I need a Thai visa by the time of my departure on 4/27/2016. I cannot make it to NYC to apply in person, and wait until the next business day to receive it due to the fact that I live pretty far away. There is also not enough time for me to apply via the mail (I pushed it back due to the fact that I was dealing with business).

Is it possible to have a friend turn in and accept the application if I give them a notarized letter giving them permission?

I have called the consulate many times, and no one has picked up.

  • If you can't get there and you feel it is too late to mail it in, how do you propose to get your passport to your friend? FedEx, UPS, etc offer overnight service to get your passport & application there. And likewise a pre-paid return FedEx envelope will get back overnight.
    – user13044
    Commented Apr 16, 2016 at 0:54
  • While I can not testify for the specific consulate - application of visa by proxy ( and also by mail ) is a very common practice , and I have done it tens if not hundreds of times. That said - Please read @Tom Comment. The Passport will have to arrive somehow. Commented Apr 16, 2016 at 1:22
  • 2
    This is exactly what a visa service does, assuming the Consulate is willing to issue a visa to you without you being there in person. You either bring your documents into a local office or FedEx them to the service, they have someone take it to the Consulate, and they overnight your passport back to you. Commented Apr 16, 2016 at 6:38

3 Answers 3


There are numerous companies that will handle visa applications for you for most any country, although they will obviously charge a fee for their services.

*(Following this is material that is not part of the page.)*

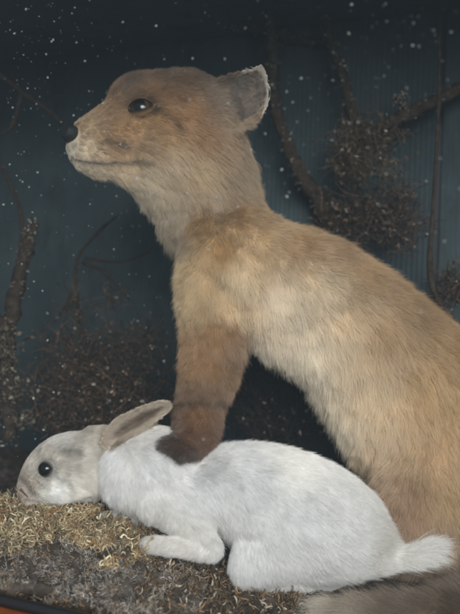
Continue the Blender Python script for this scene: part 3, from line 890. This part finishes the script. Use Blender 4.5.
def branch(name, label, pts, cat='branch', side=(), crust=0, group=None, crust_col=(.13, .12, .10)):
    """pts (px, py, y, r_px); side = more such chains; crust = lichen bits on the bark"""
    root = empty(name, tuple(P(*pts[0][:3])))
    tag(root, label, cat, group)
    allp = []
    for k, ch in enumerate([pts, *side]):
        w = np.array([P(a, b, c) for a, b, c, r in ch]); r = np.array([r*S*(D+c)/D for a, b, c, r in ch])
        v, f = tube(w, r, 7, 9, .35, k+3)
        mesh_obj('stem' if k == 0 else 'twig', v, f, bark, root)
        allp.append(catmull(np.column_stack([w, r]), 14))
    if crust:
        a = np.vstack(allp); i = rng.integers(0, len(a), crust)
        d = norm(rng.normal(size=(crust, 3)))
        p = a[i, :3]+d*a[i, 3:4]*.9
        path = curly(p, d+rng.normal(size=(crust, 3))*.5, rng.uniform(.0015, .006, crust), 4, .6)
        cc = np.array(crust_col)*(.3+1.1*rng.random((crust, 1)))
        wq = rng.random(crust) < .08; cc[wq] = np.array([.34, .32, .29])
        strands('lichen', path, rng.uniform(.0004, .0013, crust)[:, None]*np.array([1, 1.1, .9, .4]), cc, fibre, root)
    return root

branch('branch', 'dark branch reaching in from the right edge, level with the fox head', [(520, 62, .12, 7), (470, 84, .13, 6.5), (430, 103, .14, 6), (392, 122, .15, 6), (360, 142, .15, 5)],
       side=[[(412, 110, .145, 3.5), (396, 100, .14, 2.5), (404+0, 76+18, .14, 1.5)]], crust=260)
branch('branch', 'dark branch rising from the dried lichen clump to the upper edge', [(362, 150, .17, 6), (352, 110, .175, 5.5), (342, 72, .18, 5), (330, 38, .19, 5), (324, 10, .20, 4)], crust=160)
branch('branch', 'long dark branch lying across the top of the back wall', [(205, 20, .25, 4), (250, 26, .24, 5), (300, 40, .24, 5.5), (336, 46, .22, 4)], crust=120)
branch('branch', 'lichen covered upright branch just behind the fox ear', [(268, -20, .20, 6), (272, 50, .20, 6), (276, 110, .20, 6), (292, 155, .20, 7), (310, 190, .20, 8), (330, 225, .20, 7)],
       side=[[(310, 188, .2, 5), (326, 196, .2, 4), (345, 214, .2, 3)]], crust=420)
branch('branch', 'thick lichen crusted stub at the left edge of the case', [(10, 440, .13, 9), (8, 380, .14, 9), (7, 345, .15, 8), (15, 300, .16, 7), (24, 260, .165, 6.5), (30, 236, .17, 6), (33, 222, .17, 4.5)],
       side=[[(10, 330, .15, 6), (0, 322, .14, 5), (-20, 300, .13, 4)]], crust=600, crust_col=(.11, .092, .068))
branch('branch', 'thin bowed twig curving down the left wall', [(-30, 120, .21, 2), (0, 165, .21, 2), (17, 200, .21, 2), (22, 228, .21, 2.2), (18, 270, .2, 2.2), (8, 325, .2, 2.4)])
branch('branch', 'slender forked twig between the fox chin and the left clump', [(85, 400, .2, 2.5), (80, 330, .21, 2.2), (76, 265, .215, 2), (96, 235, .22, 1.6), (118, 215, .22, 1.2)],
       side=[[(82, 262, .217, 1.6), (104, 272, .217, 1.5), (130, 300, .217, 1)], [(78, 280, .217, 1.4), (56, 320, .217, 1.2), (24, 340, .217, 1)], [(85, 258, .217, 1.5), (120, 262, .21, 1), (150, 252, .21, .8)]])
branch('branch', 'dark twig slanting across the upper left of the wall', [(-30, 60, .24, 3), (0, 75, .24, 3), (22, 92, .24, 2.6), (50, 112, .24, 2), (62, 124, .24, 1.4)], side=[[(22, 92, .24, 2), (10, 128, .24, 1.8), (-20, 140, .24, 1.6)]])
branch('stalk', 'thin dark stalk bending along the right corner of the case', [(440, 20, .10, 1.6), (438, 120, .10, 1.8), (433, 210, .10, 2), (430, 268, .10, 2.6), (436, 296, .10, 3), (452, 318, .10, 3), (470, 345, .10, 3)], 'stalk')

def clump(name, label, blobs, n, cols, cat, L=(.008, .03), rad=(.00016, .00048), curl=.22, fleck=.10, fcol=(.30, .27, .24), spread=.8, leaves=0, grp=None):
    root = empty(name, tuple(P(*blobs[0][:3])))
    tag(root, label, cat, grp)
    bl = np.array(blobs, float); vol = bl[:, 3]*bl[:, 4]
    k = rng.choice(len(bl), n, p=vol/vol.sum())
    q = norm(rng.normal(size=(n, 3)))*(rng.random(n)**.45)[:, None]
    b = bl[k]
    sc = S*(D+b[:, 2])/D
    right, up, fw = CM[:3, 0], CM[:3, 1], -CM[:3, 2]
    cen = np.array([P(x[0], x[1], x[2]) for x in b])
    p = cen+(q[:, :1]*right*b[:, 3:4]+q[:, 1:2]*up*b[:, 4:5]+q[:, 2:3]*fw*b[:, 5:6])*sc[:, None]
    d0 = rng.normal(size=(n, 3))*spread+UP*.5+q*.5
    path = curly(p, d0, rng.uniform(*L, n)*np.where(rng.random(n) < .1, 1.8, 1), 7, curl, .03)
    cc = np.array(cols)[rng.integers(0, len(cols), n)]*(.45+1.0*rng.random((n, 1)))
    rr = rng.uniform(*rad, n)[:, None]*np.array([1, 1, .95, .9, .8, .6, .25])
    strands('stems', path, rr, cc, fibre, root)
    # small dry leaf or lichen flakes
    m = leaves
    i = rng.integers(0, n, m)
    c = path[i, rng.integers(2, 7, m)]
    a = norm(rng.normal(size=(m, 3))); bb_ = norm(np.cross(a, rng.normal(size=(m, 3)))); nn = np.cross(a, bb_)
    s = (.0007+.0028*rng.random(m)**2)[:, None]
    V = np.stack([c-a*s, c+bb_*s*.6+nn*s*.3, c+a*s, c-bb_*s*.6+nn*s*.25, c+nn*s*.12], 1).reshape(-1, 3)
    o = (np.arange(m)*5)[:, None]
    F = np.concatenate([o+np.array([[0, 1, 4]]), o+np.array([[1, 2, 4]]), o+np.array([[2, 3, 4]]), o+np.array([[3, 0, 4]])])
    lc = np.array(cols)[rng.integers(0, len(cols), m)]*(.7+.9*rng.random((m, 1)))
    w = rng.random(m) < fleck; lc[w] = np.array(fcol)*(.6+.7*rng.random((w.sum(), 1)))
    if m: mesh_obj('leaves', V, F, fibre, root, col=np.repeat(lc, 5, 0), smooth=False)
    return root

brown = [(.07, .046, .031), (.042, .03, .022), (.10, .066, .041), (.03, .025, .02)]
clump('dried_plant', 'wide brown tangle of dried plants against the wall left of the fox foreleg', [(70, 355, .16, 34, 30, 26), (118, 350, .17, 36, 26, 26), (48, 395, .14, 34, 26, 24), (130, 395, .15, 34, 30, 24), (92, 385, .14, 40, 34, 24), (76, 310, .18, 12, 20, 10), (112, 305, .18, 10, 16, 10), (150, 340, .18, 14, 22, 10), (100, 425, .13, 70, 22, 24)], 2700, brown, 'dried plant', leaves=2600, fleck=.10)
clump('dried_plant', 'brown lichen tuft where the right hand branches meet', [(358, 140, .15, 28, 24, 16), (372, 168, .13, 28, 15, 16), (345, 165, .15, 14, 26, 12), (388, 135, .15, 16, 14, 10)], 750, [(.09, .067, .045), (.055, .042, .031), (.125, .095, .06)], 'dried plant', leaves=1000, fleck=.10)
clump('dried_plant', 'loose speckled dried sprig below the right hand lichen tuft', [(360, 205, .15, 20, 26, 14), (340, 228, .15, 34, 22, 14), (375, 228, .15, 14, 24, 12)], 500, brown, 'dried plant', leaves=800, fleck=.18)
clump('dried_plant', 'small brownish dried sprig against the wall beside the right corner stalk', [(402, 225, .14, 20, 34, 14), (398, 195, .14, 14, 18, 10)], 480, [(.075, .052, .042), (.045, .034, .028), (.11, .078, .06)], 'dried plant', leaves=420, fleck=.12)
clump('dried_plant', 'low dried tuft at the right edge above the fox back', [(452, 292, .11, 18, 20, 14)], 260, brown, 'dried plant', leaves=200, fleck=.15)
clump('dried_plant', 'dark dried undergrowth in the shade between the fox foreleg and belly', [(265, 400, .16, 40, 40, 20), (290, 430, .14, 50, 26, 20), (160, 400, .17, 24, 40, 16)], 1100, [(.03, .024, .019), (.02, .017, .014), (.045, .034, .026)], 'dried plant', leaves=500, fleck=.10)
clump('dried_plant', 'pale lichen knob clinging to the left branch stub', [(6, 352, .125, 16, 24, 14), (14, 392, .125, 14, 14, 12), (22, 420, .12, 12, 10, 10)], 420, [(.14, .115, .075), (.09, .075, .055), (.06, .05, .04)], 'dried plant', L=(.003, .008), leaves=420, fleck=.25, fcol=(.32, .29, .22))

# ------------------------------------------------------------------ dust on the inside of the glass
N = 750
V, F, o = [], [], 0
iv, if_ = ICO[1]
N = 640
aa = rng.uniform(-.08, .36, N*4); zz = CZ+rng.uniform(-.17, .2, N*4)
pp = np.array([cs(a, .0006, z) for a, z in zip(aa, zz)])
px, py, _ = proj(pp)
ok = (px > -10) & (px < 470) & (py > -10) & (py < 470)
dens = np.clip(1.05-py/480, .12, 1)*(.5+.5*(hash_noise(pp, 18, 61) > -.25))
ok &= rng.random(len(pp)) < dens
pp = pp[ok]
for q in pp:
    s = (.00014+.00044*rng.random()**4)*(q[1]+D)/.47
    if rng.random() < .03: s *= 1.5
    m3 = norm(rng.normal(size=3))
    st = np.array([1+.5*rng.random(), .35, 1+.5*rng.random()])
    vv = iv*(1+.45*rng.normal(size=(len(iv), 1)))*st*s
    V.append(vv+q+np.array([0, .0003, 0])); F.append(if_+o); o += len(iv)
dust_m = mat('pale_dust', (.32, .335, .33), .9, .1)
dust = mesh_obj('dust', np.vstack(V), np.vstack(F), dust_m, smooth=False)
tag(dust, 'pale dust specks clinging to the inside of the glass', kind='stuff')

# ------------------------------------------------------------------ light
w = bpy.data.worlds.new('World'); scene.world = w; w.use_nodes = True
bg = w.node_tree.nodes['Background']
bg.inputs[0].default_value = (.62, .79, .90, 1); bg.inputs[1].default_value = .32
def area(name, loc, target, sx, sy, power, color):
    l = bpy.data.lights.new(name, 'AREA'); l.shape = 'RECTANGLE'; l.size = sx; l.size_y = sy; l.energy = power; l.color = color
    ob = bpy.data.objects.new(name, l); COL.objects.link(ob)
    ob.location = loc
    ob.rotation_euler = (Vector(target)-Vector(loc)).to_track_quat('-Z', 'Y').to_euler()
    return ob
wl = area('window_light', (.22, -1.25, CZ+.30), (.07, 0, CZ-.18), .9, .6, 4.8, (.985, .99, 1))
wl.data.spread = math.radians(60)
scene.view_settings.view_transform = 'Standard'
scene.view_settings.look = 'None'
scene.view_settings.exposure = 0
scene.view_settings.gamma = 1
scene.render.engine = 'CYCLES'
scene.cycles.use_denoising = True
scene.cycles.max_bounces = 10
scene.cycles.diffuse_bounces = 8
scene.cycles.filter_width = 2.1
scene.cycles.transparent_max_bounces = 16
scene.cycles_curves.shape = 'RIBBONS'
scene.cycles_curves.subdivisions = 2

If you are booking through a travel agency then asking them is generally the best place to start. They will normally have a specific agency that they work with, and will be able to look after most of the process for you.

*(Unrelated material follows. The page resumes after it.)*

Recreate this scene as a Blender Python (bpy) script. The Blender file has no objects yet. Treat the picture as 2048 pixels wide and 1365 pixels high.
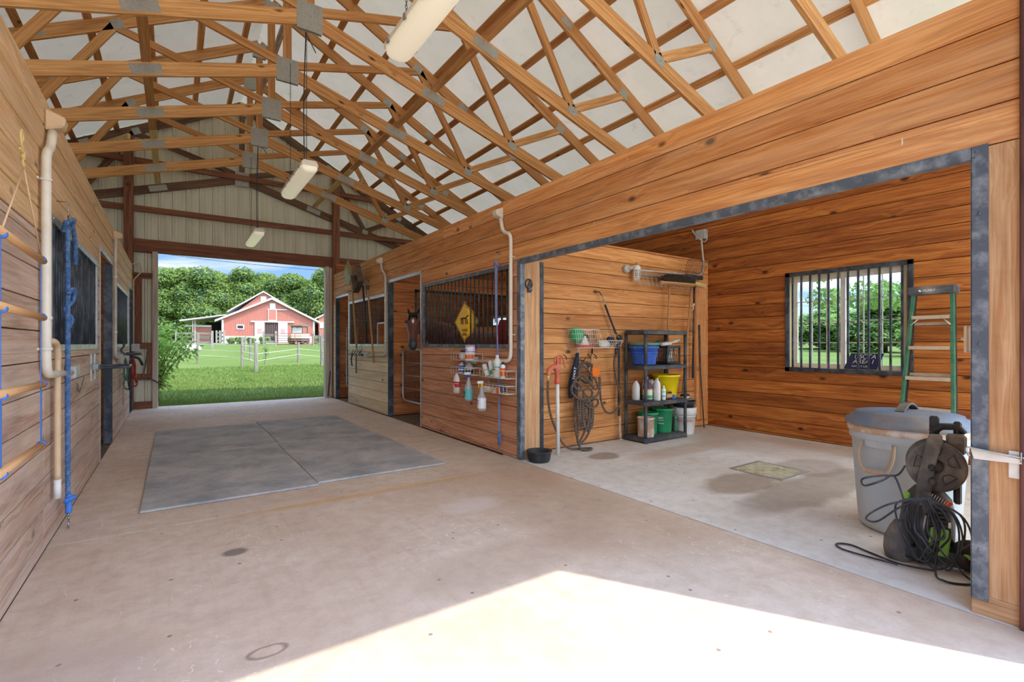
import bpy, bmesh, math, random
from mathutils import Vector, Matrix, Euler
random.seed(7)
PI = math.pi
SC = bpy.context.scene
COL = SC.collection

# ------------------------------------------------------------------ camera, world, sun, exposure
cam_d = bpy.data.cameras.new('camera'); cam = bpy.data.objects.new('camera', cam_d); COL.objects.link(cam)
cam_d.sensor_width = 36.0; cam_d.lens = 979.0/2048*36.0; cam_d.shift_y = 5.5/2048
cam_d.clip_start = 0.02; cam_d.clip_end = 500
cam.location = (0, 0, 1.25); cam.rotation_euler = (PI/2, 0, -math.radians(34.66))
SC.camera = cam
SC.view_settings.view_transform = 'Standard'; SC.view_settings.look = 'None'
SC.view_settings.gamma = 1; SC.view_settings.use_curve_mapping = False
SC.view_settings.exposure = 1.0
try:
    SC.cycles.max_bounces = 10; SC.cycles.diffuse_bounces = 5; SC.cycles.sample_clamp_indirect = 8
    SC.cycles.transmission_bounces = 8; SC.cycles.transparent_max_bounces = 12
except Exception: pass

SUN_DIR = Vector((-0.513*math.cos(math.radians(53.5)), 0.858*math.cos(math.radians(53.5)), -math.sin(math.radians(53.5))))
sun_d = bpy.data.lights.new('sun', 'SUN'); sun_d.energy = 3.0; sun_d.angle = math.radians(0.6); sun_d.color = (1.0, 0.95, 0.87)
sun = bpy.data.objects.new('sun', sun_d); COL.objects.link(sun)
sun.rotation_euler = SUN_DIR.to_track_quat('-Z', 'Y').to_euler(); sun.location = (10, -12, 20)

def lin(c):
    if isinstance(c, str): c = [int(c[i:i+2], 16) for i in (0, 2, 4)]
    return tuple(((v/255)/12.92 if v/255 <= .04045 else ((v/255+.055)/1.055)**2.4) for v in c) + (1.0,)

class NT:
    def __init__(s, tree): s.t = tree; s.n = tree.nodes; s.l = tree.links
    def new(s, ty, **kw):
        nd = s.n.new(ty)
        for k, v in kw.items():
            if k.startswith('i_'):
                k = k[2:]; k = int(k) if k.isdigit() else k.replace('_', ' ')
                if isinstance(v, bpy.types.NodeSocket): s.l.new(v, nd.inputs[k])
                else: nd.inputs[k].default_value = v
            else: setattr(nd, k, v)
        return nd
    def math(s, op, a, b=0.0, clamp=False):
        nd = s.n.new('ShaderNodeMath'); nd.operation = op; nd.use_clamp = clamp
        for i, v in enumerate((a, b)):
            if isinstance(v, bpy.types.NodeSocket): s.l.new(v, nd.inputs[i])
            else: nd.inputs[i].default_value = v
        return nd.outputs[0]
    def mix(s, f, a, b, mode='MIX'):
        nd = s.n.new('ShaderNodeMix'); nd.data_type = 'RGBA'; nd.blend_type = mode
        for i, v in ((0, f), (6, a), (7, b)):
            if isinstance(v, bpy.types.NodeSocket): s.l.new(v, nd.inputs[i])
            else: nd.inputs[i].default_value = v
        return nd.outputs[2]
    def ramp(s, f, stops):
        nd = s.n.new('ShaderNodeValToRGB'); cr = nd.color_ramp
        while len(cr.elements) < len(stops): cr.elements.new(0.5)
        for e, (p, c) in zip(cr.elements, stops): e.position = p; e.color = c
        s.l.new(f, nd.inputs[0]); return nd.outputs[0]
    def map(s, v, a, b, c=0.0, d=1.0):
        nd = s.n.new('ShaderNodeMapRange'); nd.clamp = True
        s.l.new(v, nd.inputs[0])
        for i, q in ((1, a), (2, b), (3, c), (4, d)): nd.inputs[i].default_value = q
        return nd.outputs[0]
    def noise(s, vec, scale, detail=4, rough=.55, dist=0.0, dim='3D'):
        nd = s.n.new('ShaderNodeTexNoise'); nd.noise_dimensions = dim
        if vec is not None: s.l.new(vec, nd.inputs['Vector'])
        nd.inputs['Scale'].default_value = scale; nd.inputs['Detail'].default_value = detail
        nd.inputs['Roughness'].default_value = rough; nd.inputs['Distortion'].default_value = dist
        return nd.outputs[0]
    def mapping(s, vec, sc=(1,1,1), loc=(0,0,0)):
        nd = s.n.new('ShaderNodeMapping'); s.l.new(vec, nd.inputs[0]); nd.inputs['Scale'].default_value = sc; nd.inputs['Location'].default_value = loc
        return nd.outputs[0]

# world: blue sky ahead with soft cloud bands, bright summer haze on the sun's side
W = bpy.data.worlds.new('sky'); SC.world = W; W.use_nodes = True
w = NT(W.node_tree); w.n.clear()
tc = w.new('ShaderNodeTexCoord').outputs['Generated']
sep = w.new('ShaderNodeSeparateXYZ', i_0=tc)
el = sep.outputs[2]
base = w.ramp(w.map(el, -0.05, 0.6), [(0, lin('c4d6ea')), (.25, lin('86aede')), (1, lin('5f8fd0'))])
cl = w.noise(w.mapping(tc, (1.6, 1.6, 9)), 2.2, 7, .55, .6)
clm = w.map(cl, .47, .62)
skyc = w.mix(clm, base, lin('eef1f6'))
dt = w.new('ShaderNodeVectorMath', operation='DOT_PRODUCT'); w.l.new(tc, dt.inputs[0]); dt.inputs[1].default_value = tuple(-SUN_DIR)
glow = w.math('POWER', w.math('MAXIMUM', dt.outputs['Value'], 0.0), 2.0)
strength = w.math('ADD', w.math('MULTIPLY', glow, SKY_GLOW := 6.5), SKY_BASE := 0.72)
bg = w.new('ShaderNodeBackground'); w.l.new(skyc, bg.inputs[0]); w.l.new(strength, bg.inputs[1])
w.l.new(bg.outputs[0], w.new('ShaderNodeOutputWorld').inputs[0])

# ------------------------------------------------------------------ materials
MATS = {}
def principled(name):
    m = bpy.data.materials.new(name); m.use_nodes = True; t = NT(m.node_tree)
    return m, t, t.n['Principled BSDF']
def plain(name, c, rough=.55, metal=0.0, dirt=0.12, dirtc='6b5a48', scale=6.0, bump=.0, trans=0.0, alpha=None, spec=None, coat=0):
    """solid surface with a little procedural wear"""
    m, t, b = principled(name)
    oc = t.new('ShaderNodeTexCoord').outputs['Object']
    n = t.noise(oc, scale, 6, .6)
    f = t.math('MULTIPLY', t.map(n, .45, .75), dirt*2)
    t.l.new(t.mix(f, lin(c), lin(dirtc)), b.inputs['Base Color'])
    t.l.new(t.map(n, .3, .7, max(.02, rough-.08), min(1, rough+.1)), b.inputs['Roughness'])
    b.inputs['Metallic'].default_value = metal
    if trans: b.inputs['Transmission Weight'].default_value = trans
    if spec is not None: b.inputs['Specular IOR Level'].default_value = spec
    if coat: b.inputs['Coat Weight'].default_value = coat
    if alpha is not None: b.inputs['Alpha'].default_value = alpha
    if bump:
        bp = t.new('ShaderNodeBump'); bp.inputs['Strength'].default_value = bump; bp.inputs['Distance'].default_value = .01
        t.l.new(t.noise(oc, scale*12, 3), bp.inputs['Height']); t.l.new(bp.outputs[0], b.inputs['Normal'])
    MATS[name] = m; return m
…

Otherwise, there are countless companies you can deal with directly. Some of these only process visas for a specific country, while others will do most countries. Probably the biggest 3 names are (in alphabetical order) CIBT, Travisa and VisaHQ.

I have personally used Travisa many times (including for obtaining a Thai visa last month!), and can recommend them. However that's not to say that they are the best/cheapest depending on your specific circumstances.

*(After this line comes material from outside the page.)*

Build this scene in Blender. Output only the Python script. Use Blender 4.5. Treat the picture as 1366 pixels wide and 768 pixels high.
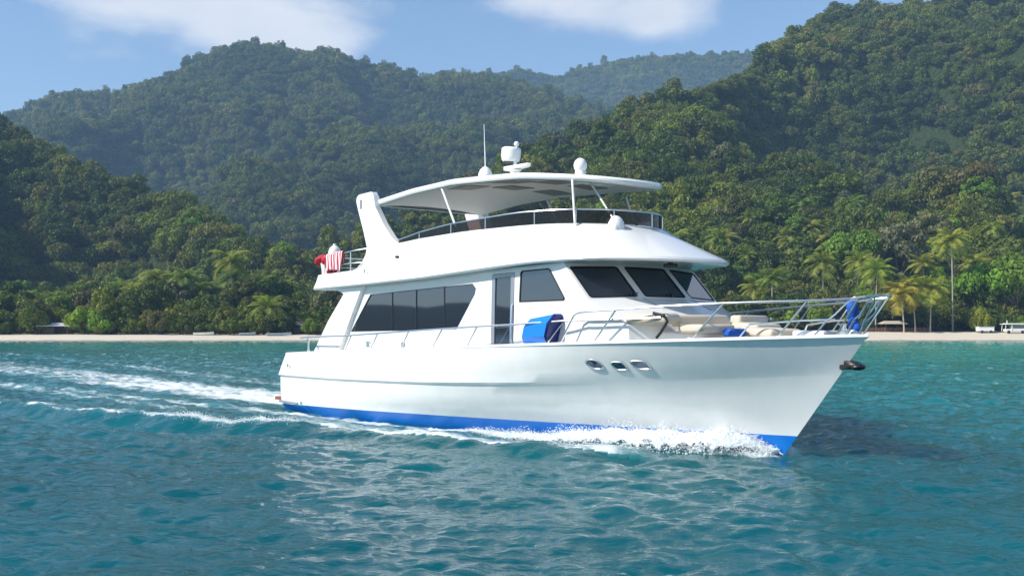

You did not indicate the type of visa that you will be applying for. There are Thai embassies and consulates that will control the process for applying for a visa. Then there will also be Honorary consulates that have been granted special authority by Thai law (other countries have honorary consulates also) to issue Thai visas and perform other special consular duties.

For single-entry Thai visas, it might be more efficient to use an honorary Thai consulate. There are several of them scattered throughout the USA, and most of them will accept applications via overnight mail. Honorary Thai consulates worldwide no longer issue multiple-entry visas of any category after August 2016. You must go (or in some cases mail) to the Thai embassy or a Thai consulate to obtain your visa. Or you can use a friend to drop off the visa application and pick it back up (basically doing what a visa runner agent would do). You shouldn't need a limited power of attorney, but it may not be a bad idea.

Or you can also use visa runner agents and such, but in a place like the USA I would check a few honorary consulates first like Dallas, TX or Portland, OR. I might use an agent in a place like Penang, Malaysia because the price is reasonable and you actually save 2 trips.


There are online services like VisaHQ that provide online application for Thai visa, so I am not sure that there is any reason to visit NYC for that particular purpose.